Written by Mary Wilson, Former Capitol Bureau Chief | Nov 29, 2012 2:54 PM

Photo by Mary Wilson / witf

The governor’s office is still reviewing the bid placed by British company Camelot on the Pennsylvania Lottery, after months of behind-the-scenes work. Privatization could mean expansion of the Lottery to include keno drawings and online gaming.

In an interview with reporters Thursday, Gov. Corbett downplayed his misgivings about gambling when discussing its potential expansion in the state.

“The question is, is there more gambling? Yes. Is there a benefit to it? Yes. Am I concerned about gambling addiction? Yes. But it is going on,” said Corbett. “And I’m looking at, you know, can we get more revenue for senior projects, for senior programs?”
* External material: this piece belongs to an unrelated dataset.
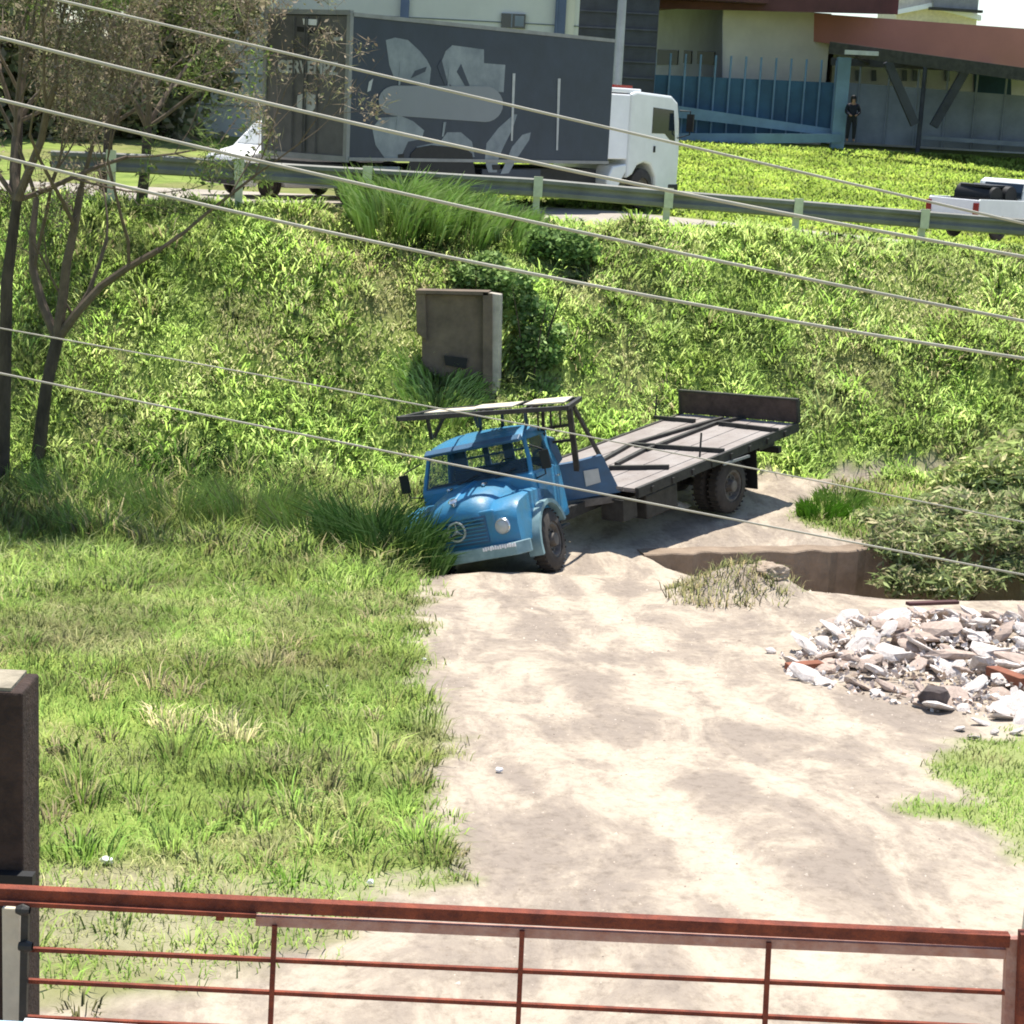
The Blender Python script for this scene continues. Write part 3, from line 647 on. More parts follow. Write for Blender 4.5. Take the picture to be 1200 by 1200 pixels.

Profits from the Pennsylvania Lottery fund programs for seniors..

Democrats have criticized the manner in which the Corbett administration has explored leasing the state’s lottery operations to a private firm. When only Camelot made a bid on the Lottery, some accused the administration of setting up a “sweetheart deal.” The bid is currently under review. Corbett said his office sought competition, and that he doesn’t “have an answer” as to why there was only one bidder.

Corbett also addressed the touchy issue of campaign promises of the Democratic Attorney General-elect, Kathleen Kane. He said he would, in theory, agree to talk with prosecutors tasked with investigating the handling of the prosecution of convicted child abuser Jerry Sandusky.

Kane pledged to investigate how Sandusky case was pursued under Corbett when he was Attorney General. Corbett criticized the promise as “playing politics” with what he called a plainly successful case to put a predator behind bars.

But when asked if he would agree to sit down for an interview with Kane’s investigators, he said, “Probably.”

“I’d have to see – if I believe it’s a political game, no,” Corbett added. “If I believe she – that they want to know exactly what was going on when I was there, and my thought process, sure.”

He suggested Kane would need to use outside prosecutors, so the people interviewing him aren’t the very staff members under his direction while he was heading the AG’s office.

Kane has criticized the office’s use of a grand jury to press charges against Sandusky, who is currently serving an effective life sentence in prison. She has said grand juries are notorious for taking a long time, and that Sandusky should have been arrested by state prosecutors sooner.